For a month I’ve nursed a case of cognitive dissonance, which is a fancy term for holding strong but opposing beliefs. On the one hand, I don’t believe a team with a defense as statistically bad as Auburn’s can win a national championship. On the other, I’ll believe an SEC team will lose the BCS title game only after seeing an SEC team lose the BCS title game. (And no, LSU losing to Alabama in January 2012 doesn’t count.)
A week ago I was leaning toward the latter bit of cognition. Having been on the ground in Orange County for four days, I’ve reassessed. I’m picking Florida State, not least because FSU seems more like an SEC team than Auburn.
Florida State spent the season beating up on teams from the lesser ACC, and there’s a part of me that wonders what will happen if the smooth-running Seminoles fall behind 14-0. (FSU hasn’t trailed since the final minute of the first half against Boston College on Sept. 28.) But the Seminoles have the better players, the better quarterback and the better defense. It wouldn’t be the biggest upset in the history of football if Auburn won. It would, however, be an upset.
Over four days of media sessions, the strange part was how seldom the SEC’s run of seven consecutive national championships was mentioned. That’s usually the elephant in the room at BCS title games, but the team with the elephant as its mascot isn’t here. Auburn folks will hate hearing this, but there’s an aura about Alabama and Nick Saban that doesn’t attach itself to the Tigers or to any other team in the land.
Even last season, when an Alabama team that had been beaten by Texas A&M and nearly felled by Georgia was matched against undefeated Notre Dame for the BCS title, the raging consensus was that the game was Bama’s to lose. (It won 42-10.) Auburn is similarly once-beaten, but with its leaky defense and hairbreadth escapes over Georgia and Alabama, the Tigers don’t appear inexorable in the way of Bama, or Florida with Tim Tebow, or even Auburn with Cam Newton. This time the big-name Heisman guy — Jameis Winston — plays for Florida State.
No, pregame perception isn’t always borne out on the field. With one second remaining on Nov. 30, did anyone really expect Auburn to beat Alabama? If the Tigers can score early — they’re capable of scoring fast and often — and frazzle Winston, the burden of proof will press down on the 8 1/2-point favorite.
Said Auburn linebacker Robenson Therezie, speaking of Winston: “I don’t think he’s seen the front four he’s about to face. It’s a completely different front four than he’s ever faced. I don’t think he’s seen the secondary (to match Auburn’s) … It’s completely different from all the other leagues he’s played in.”
Regarding FSU, that’s the imponderable. Was running the ACC table too easy? Have the mighty ’Noles been, to borrow a Lou Holtz phrase from a postseason past, been living a lie?

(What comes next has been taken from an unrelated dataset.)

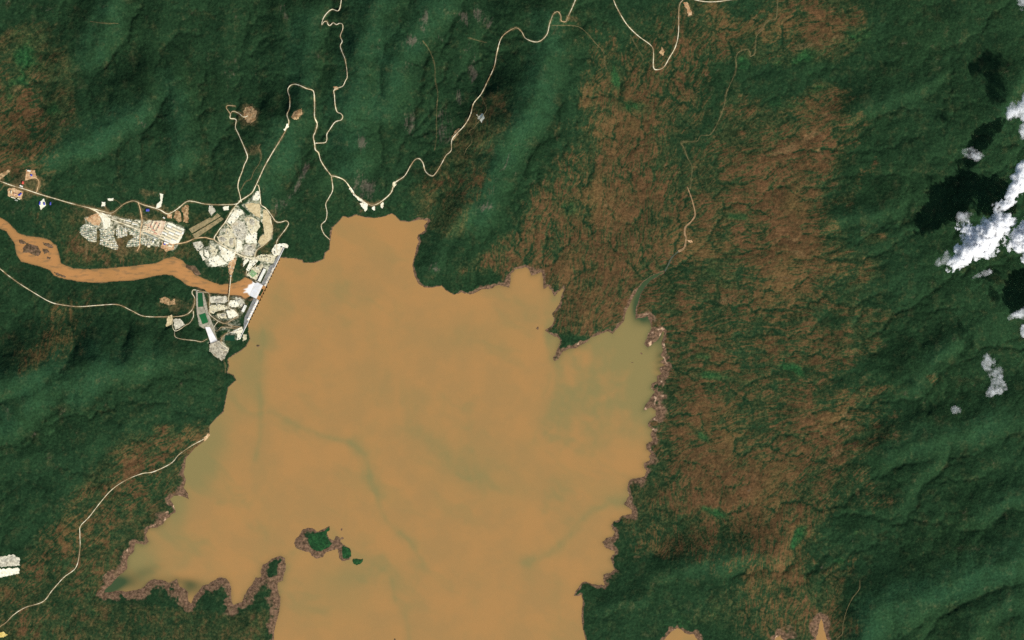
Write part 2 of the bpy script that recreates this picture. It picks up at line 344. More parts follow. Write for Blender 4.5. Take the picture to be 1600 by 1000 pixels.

The guess is no. From that night in Glendale, Ariz., in January 2007, when Florida and Urban Meyer introduced No. 1 Ohio State to the concept of SEC Team Speed, the SEC rep in the BCS title game has had the bigger and faster players. Florida State is bigger and faster than Auburn. Remember, most of these Tigers were part of the team that went 0-8 in league play last season. Under Gus Malzahn, Auburn has maximized its strengths. Even so, this seems the least imposing SEC team to reach this lofty stage.
It’s no coincidence that Florida State has built a SEC-like roster. Coach Jimbo Fisher worked 13 seasons in the Tiffany League — six at Auburn under Terry Bowden, seven more at LSU under Saban and Les Miles. Auras and schemes are fun things for those of us on the periphery to discuss, but the game will be won by players making plays. As Fisher said Sunday, “We’re an extremely talented football team.”
It would be wrong to say that Auburn is here only because of luck. The Tigers put themselves in position to beat Georgia on a deflection and Alabama by returning a missed field goal. But the Prayer at Jordan-Hare was needed because the Tigers — and that defense, the likes of which Therezie believes FSU has never beheld — yielded three fourth-quarter touchdowns to a visiting team in seven minutes and 44 seconds.
Asked Saturday if he buys that team-of-destiny talk, Auburn quarterback Nick Marshall said: “I don’t believe in it at all.” In the final analysis, neither do I. Florida State has been the better team all season. Florida State will be the better team Monday night. FSU 38, Auburn 30.